* _PROBLEM DESCRIPTION_: Set down all of the data that follows word for word, without the images.

* _AVAILABLE DATA_:

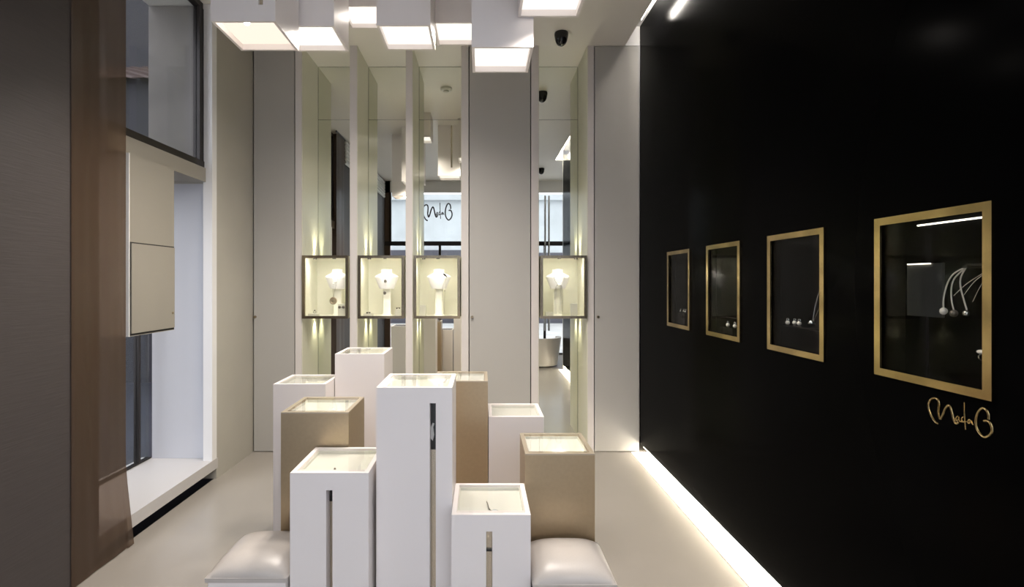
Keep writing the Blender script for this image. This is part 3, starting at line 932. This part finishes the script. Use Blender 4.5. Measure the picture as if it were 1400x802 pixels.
# ------------------------------------------------------------------ small ceiling fittings
def dome(x, y, label):
    t = thing('dome_camera', label, 'security camera', (x, y, CEIL), 'dome cameras on the ceiling')
    bm = bmesh.new()
    lathe(bm, [(0.057, CEIL), (0.060, CEIL - 0.012), (0.057, CEIL - 0.03)], x, y, 28)
    obj('housing', bm, M_DOME, t, smooth=True)
    bm = bmesh.new()
    prof = [(0.055, CEIL - 0.03), (0.054, CEIL - 0.05), (0.047, CEIL - 0.075), (0.036, CEIL - 0.095), (0.018, CEIL - 0.108), (0.004, CEIL - 0.110)]
    lathe(bm, prof, x, y, 28)
    obj('dome', bm, M_DOME, t, smooth=True)
dome(0.677, 4.27, 'black dome camera on the ceiling before the narrow mirrored recess')
dome(1.115, 0.51, 'black dome camera near the shop front, seen reflected in the narrow mirror')
t = thing('smoke_detector', 'round white smoke detector on the ceiling, seen in the third mirror', 'smoke detector', (-0.38, 4.40, CEIL))
bm = bmesh.new(); lathe(bm, [(0.062, CEIL), (0.062, CEIL - 0.02), (0.050, CEIL - 0.032)], -0.38, 4.40, 24)
obj('housing', bm, M_PLASTIC, t, smooth=True)
bm = bmesh.new(); lathe(bm, [(0.030, CEIL - 0.032), (0.028, CEIL - 0.045), (0.020, CEIL - 0.05)], -0.38, 4.40, 20)
obj('sensor', bm, M_PLASTIC, t, smooth=True)

# ------------------------------------------------------------------ behind the camera: chair, shop front (seen in mirrors)
t = thing('tub_chair', 'round cream tub chair by the end of the black wall, seen in the mirror', 'chair', (1.08, 0.72, 0))
bm = bmesh.new()
n = 40
ring = []
for k in range(n + 1):
    a = math.radians(-20) + k / n * math.radians(220)
    ring.append((math.cos(a), math.sin(a)))
prev = None
for c_, s_ in ring:
    q = [bm.verts.new((1.08 + r * c_, 0.72 + r * s_, z)) for r, z in ((0.30, 0.03), (0.36, 0.45), (0.37, 0.52), (0.30, 0.52), (0.27, 0.03))]
    if prev:
        for i in range(5):
            bm.faces.new((prev[i], q[i], q[(i + 1) % 5], prev[(i + 1) % 5]))
    else:
        bm.faces.new(q)
    prev = q
bm.faces.new(list(reversed(prev)))
obj('shell', bm, M_LEATHER, t, smooth=True)
bm = bmesh.new(); lathe(bm, [(0.24, 0.03), (0.265, 0.06), (0.265, 0.36), (0.23, 0.40)], 1.08, 0.72, 32)
obj('seat', bm, M_LEATHER, t, smooth=True)
bm = bmesh.new(); lathe(bm, [(0.22, 0.0), (0.22, 0.03)], 1.08, 0.72, 24)
obj('plinth', bm, M_BLACKMETAL, t)

w = sbox('window_3', (-2.04, 3.0, FRONT - 0.05, FRONT, 2.27, 2.36), M_BLACKMETAL)
def fr(dims, m=M_BLACKMETAL):
    box('window_frame', dims, m, w)
fr((-2.04, -1.90, FRONT - 0.05, FRONT, 0.0, 2.27), M_WOODFRAME)
fr((-2.04, -1.90, FRONT - 0.05, FRONT, 2.36, 3.62), M_WOODFRAME)
XS = [-1.90, -0.86, 0.25, 1.33, 2.98]
for x in XS[1:]:
    fr((x - 0.03, x + 0.02, FRONT - 0.05, FRONT, 0.03, 2.27))
fr((-2.04, 3.0, FRONT - 0.05, FRONT, 0.0, 0.03))
fr((-2.04, 3.0, FRONT - 0.05, FRONT, 3.38, 3.62), M_WHITE)
for x in (XS[0], XS[2], XS[4]):
    fr((x - 0.02, x + 0.02, FRONT - 0.05, FRONT, 2.36, 3.38))
for a, b in zip(XS, XS[1:]):
    box('pane', (a + 0.02, b - 0.03, FRONT - 0.03, FRONT - 0.022, 0.03, 2.27), M_WINGLASS, w)
box('pane', (XS[0] + 0.02, XS[2] - 0.02, FRONT - 0.03, FRONT - 0.022, 2.36, 3.38), M_WINGLASS, w)
box('pane', (XS[2] + 0.02, XS[4] - 0.02, FRONT - 0.03, FRONT - 0.022, 2.36, 3.38), M_WINGLASS, w)
t = thing('door_handle', 'long steel pull handle on the glass shop front, seen in the mirror', 'handle', (1.36, FRONT, 1.5))
for x in (1.325, 1.405):
    bm = bmesh.new(); tube(bm, [(x, FRONT + 0.05, 0.5), (x, FRONT + 0.05, 3.3)], 0.022, 12)
    obj('bar', bm, M_STEEL, t, smooth=True)
    for z in (0.8, 2.0):
        bm = bmesh.new(); tube(bm, [(x, FRONT + 0.001, z), (x, FRONT + 0.05, z)], 0.012, 8)
        obj('bracket', bm, M_STEEL, t, smooth=True)
t = thing('window_logo', 'dark handwritten logo on the shop front glass, read in the third mirror', 'sign', (-0.7, FRONT, 3.0))
SCL = 3.9
for pts, wgt in STROKES:
    bm = bmesh.new()
    q = []
    for p in pts:
        u, z = logo_uv(p)
        q.append((-0.72 + (u - 0.165) * 3.1, FRONT - 0.014, 3.02 + (z - 1.13) * 4.3))
    tube(bm, smooth_path(q, 4), 0.014 * wgt, 8)
    obj('letter_stroke', bm, M_BLACKMETAL, t, smooth=True)

# ------------------------------------------------------------------ outside
sbox('ground_fill_pavement', (-12, 12, -8.8, FRONT - 0.06, -0.08, -0.02), M_FILLPAVE)  # pale ground added to bounce daylight fill into the shop
sbox('ground_street', (-30, 30, -30, 30, -0.16, -0.08), M_PAVING)
t = thing('concrete_pier', 'raw grey concrete pier outside the upper left window', 'pier', (-2.4, 3.87, 2.377))
box('shaft', (-2.535, -2.152, 3.845, 3.884, 2.377, 3.615), M_CONCRETE, t)
t = thing('street_building', 'dark neighbouring building with a clay tiled roof outside the window', 'building', (-7.5, 9.0, -0.08))
box('wall', (-11.0, -3.6, 8.0, 12.0, -0.08, 4.75), M_DARKBLDG, t)
box('upper_wall', (-16.0, -3.4, 11.9, 14.0, -0.08, 14.0), M_DARKBLDG, t)
bm = bmesh.new()
for r_ in range(12):
    for c_ in range(28):
        x = -11.0 + c_ * 0.265
        y = 7.8 + r_ * 0.30
        z = 4.62 + r_ * 0.14
        v = [(x + 0.02, y, z + 0.05), (x + 0.13, y, z + 0.10), (x + 0.245, y, z + 0.05), (x + 0.245, y + 0.34, z + 0.16), (x + 0.13, y + 0.34, z + 0.21), (x + 0.02, y + 0.34, z + 0.16)]
        V = [bm.verts.new(p) for p in v]
        bm.faces.new((V[0], V[1], V[4], V[5])); bm.faces.new((V[1], V[2], V[3], V[4])); bm.faces.new((V[0], V[2], V[1]))
rf = obj('roof_tiles', bm, M_TILE, t); rf['kind'] = 'stuff'
t = thing('street_building', 'pale building across the street, seen in the mirrors', 'building', (0, -9, -0.08))
box('wall', (-9, 9, -11.0, -9.0, -0.08, 4.7), M_FACADE, t)
box('shop_shutter', (-3.6, -0.7, -9.0, -8.95, -0.08, 2.7), M_SHUTTER, t)
box('shop_shutter', (0.6, 4.6, -9.0, -8.95, -0.08, 2.6), M_SHUTTER, t)
box('cornice', (-9, 9, -9.0, -8.8, 4.55, 4.75), M_FACADE, t)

* _TASK ANSWER_:
Keep writing the Blender script for this image. This is part 3, starting at line 932. This part finishes the script. Use Blender 4.5. Measure the picture as if it were 1400x802 pixels.
# ------------------------------------------------------------------ small ceiling fittings
def dome(x, y, label):
    t = thing('dome_camera', label, 'security camera', (x, y, CEIL), 'dome cameras on the ceiling')
    bm = bmesh.new()
    lathe(bm, [(0.057, CEIL), (0.060, CEIL - 0.012), (0.057, CEIL - 0.03)], x, y, 28)
    obj('housing', bm, M_DOME, t, smooth=True)
    bm = bmesh.new()
    prof = [(0.055, CEIL - 0.03), (0.054, CEIL - 0.05), (0.047, CEIL - 0.075), (0.036, CEIL - 0.095), (0.018, CEIL - 0.108), (0.004, CEIL - 0.110)]
    lathe(bm, prof, x, y, 28)
    obj('dome', bm, M_DOME, t, smooth=True)
dome(0.677, 4.27, 'black dome camera on the ceiling before the narrow mirrored recess')
dome(1.115, 0.51, 'black dome camera near the shop front, seen reflected in the narrow mirror')
t = thing('smoke_detector', 'round white smoke detector on the ceiling, seen in the third mirror', 'smoke detector', (-0.38, 4.40, CEIL))
bm = bmesh.new(); lathe(bm, [(0.062, CEIL), (0.062, CEIL - 0.02), (0.050, CEIL - 0.032)], -0.38, 4.40, 24)
obj('housing', bm, M_PLASTIC, t, smooth=True)
bm = bmesh.new(); lathe(bm, [(0.030, CEIL - 0.032), (0.028, CEIL - 0.045), (0.020, CEIL - 0.05)], -0.38, 4.40, 20)
obj('sensor', bm, M_PLASTIC, t, smooth=True)

# ------------------------------------------------------------------ behind the camera: chair, shop front (seen in mirrors)
t = thing('tub_chair', 'round cream tub chair by the end of the black wall, seen in the mirror', 'chair', (1.08, 0.72, 0))
bm = bmesh.new()
n = 40
ring = []
for k in range(n + 1):
    a = math.radians(-20) + k / n * math.radians(220)
    ring.append((math.cos(a), math.sin(a)))
prev = None
for c_, s_ in ring:
    q = [bm.verts.new((1.08 + r * c_, 0.72 + r * s_, z)) for r, z in ((0.30, 0.03), (0.36, 0.45), (0.37, 0.52), (0.30, 0.52), (0.27, 0.03))]
    if prev:
        for i in range(5):
            bm.faces.new((prev[i], q[i], q[(i + 1) % 5], prev[(i + 1) % 5]))
    else:
        bm.faces.new(q)
    prev = q
bm.faces.new(list(reversed(prev)))
obj('shell', bm, M_LEATHER, t, smooth=True)
bm = bmesh.new(); lathe(bm, [(0.24, 0.03), (0.265, 0.06), (0.265, 0.36), (0.23, 0.40)], 1.08, 0.72, 32)
obj('seat', bm, M_LEATHER, t, smooth=True)
bm = bmesh.new(); lathe(bm, [(0.22, 0.0), (0.22, 0.03)], 1.08, 0.72, 24)
obj('plinth', bm, M_BLACKMETAL, t)

w = sbox('window_3', (-2.04, 3.0, FRONT - 0.05, FRONT, 2.27, 2.36), M_BLACKMETAL)
def fr(dims, m=M_BLACKMETAL):
    box('window_frame', dims, m, w)
fr((-2.04, -1.90, FRONT - 0.05, FRONT, 0.0, 2.27), M_WOODFRAME)
fr((-2.04, -1.90, FRONT - 0.05, FRONT, 2.36, 3.62), M_WOODFRAME)
XS = [-1.90, -0.86, 0.25, 1.33, 2.98]
for x in XS[1:]:
    fr((x - 0.03, x + 0.02, FRONT - 0.05, FRONT, 0.03, 2.27))
fr((-2.04, 3.0, FRONT - 0.05, FRONT, 0.0, 0.03))
fr((-2.04, 3.0, FRONT - 0.05, FRONT, 3.38, 3.62), M_WHITE)
for x in (XS[0], XS[2], XS[4]):
    fr((x - 0.02, x + 0.02, FRONT - 0.05, FRONT, 2.36, 3.38))
for a, b in zip(XS, XS[1:]):
    box('pane', (a + 0.02, b - 0.03, FRONT - 0.03, FRONT - 0.022, 0.03, 2.27), M_WINGLASS, w)
box('pane', (XS[0] + 0.02, XS[2] - 0.02, FRONT - 0.03, FRONT - 0.022, 2.36, 3.38), M_WINGLASS, w)
box('pane', (XS[2] + 0.02, XS[4] - 0.02, FRONT - 0.03, FRONT - 0.022, 2.36, 3.38), M_WINGLASS, w)
t = thing('door_handle', 'long steel pull handle on the glass shop front, seen in the mirror', 'handle', (1.36, FRONT, 1.5))
for x in (1.325, 1.405):
    bm = bmesh.new(); tube(bm, [(x, FRONT + 0.05, 0.5), (x, FRONT + 0.05, 3.3)], 0.022, 12)
    obj('bar', bm, M_STEEL, t, smooth=True)
    for z in (0.8, 2.0):
        bm = bmesh.new(); tube(bm, [(x, FRONT + 0.001, z), (x, FRONT + 0.05, z)], 0.012, 8)
        obj('bracket', bm, M_STEEL, t, smooth=True)
t = thing('window_logo', 'dark handwritten logo on the shop front glass, read in the third mirror', 'sign', (-0.7, FRONT, 3.0))
SCL = 3.9
for pts, wgt in STROKES:
    bm = bmesh.new()
    q = []
    for p in pts:
        u, z = logo_uv(p)
        q.append((-0.72 + (u - 0.165) * 3.1, FRONT - 0.014, 3.02 + (z - 1.13) * 4.3))
    tube(bm, smooth_path(q, 4), 0.014 * wgt, 8)
    obj('letter_stroke', bm, M_BLACKMETAL, t, smooth=True)

# ------------------------------------------------------------------ outside
sbox('ground_fill_pavement', (-12, 12, -8.8, FRONT - 0.06, -0.08, -0.02), M_FILLPAVE)  # pale ground added to bounce daylight fill into the shop
sbox('ground_street', (-30, 30, -30, 30, -0.16, -0.08), M_PAVING)
t = thing('concrete_pier', 'raw grey concrete pier outside the upper left window', 'pier', (-2.4, 3.87, 2.377))
box('shaft', (-2.535, -2.152, 3.845, 3.884, 2.377, 3.615), M_CONCRETE, t)
t = thing('street_building', 'dark neighbouring building with a clay tiled roof outside the window', 'building', (-7.5, 9.0, -0.08))
box('wall', (-11.0, -3.6, 8.0, 12.0, -0.08, 4.75), M_DARKBLDG, t)
box('upper_wall', (-16.0, -3.4, 11.9, 14.0, -0.08, 14.0), M_DARKBLDG, t)
bm = bmesh.new()
for r_ in range(12):
    for c_ in range(28):
        x = -11.0 + c_ * 0.265
        y = 7.8 + r_ * 0.30
        z = 4.62 + r_ * 0.14
        v = [(x + 0.02, y, z + 0.05), (x + 0.13, y, z + 0.10), (x + 0.245, y, z + 0.05), (x + 0.245, y + 0.34, z + 0.16), (x + 0.13, y + 0.34, z + 0.21), (x + 0.02, y + 0.34, z + 0.16)]
        V = [bm.verts.new(p) for p in v]
        bm.faces.new((V[0], V[1], V[4], V[5])); bm.faces.new((V[1], V[2], V[3], V[4])); bm.faces.new((V[0], V[2], V[1]))
rf = obj('roof_tiles', bm, M_TILE, t); rf['kind'] = 'stuff'
t = thing('street_building', 'pale building across the street, seen in the mirrors', 'building', (0, -9, -0.08))
box('wall', (-9, 9, -11.0, -9.0, -0.08, 4.7), M_FACADE, t)
box('shop_shutter', (-3.6, -0.7, -9.0, -8.95, -0.08, 2.7), M_SHUTTER, t)
box('shop_shutter', (0.6, 4.6, -9.0, -8.95, -0.08, 2.6), M_SHUTTER, t)
box('cornice', (-9, 9, -9.0, -8.8, 4.55, 4.75), M_FACADE, t)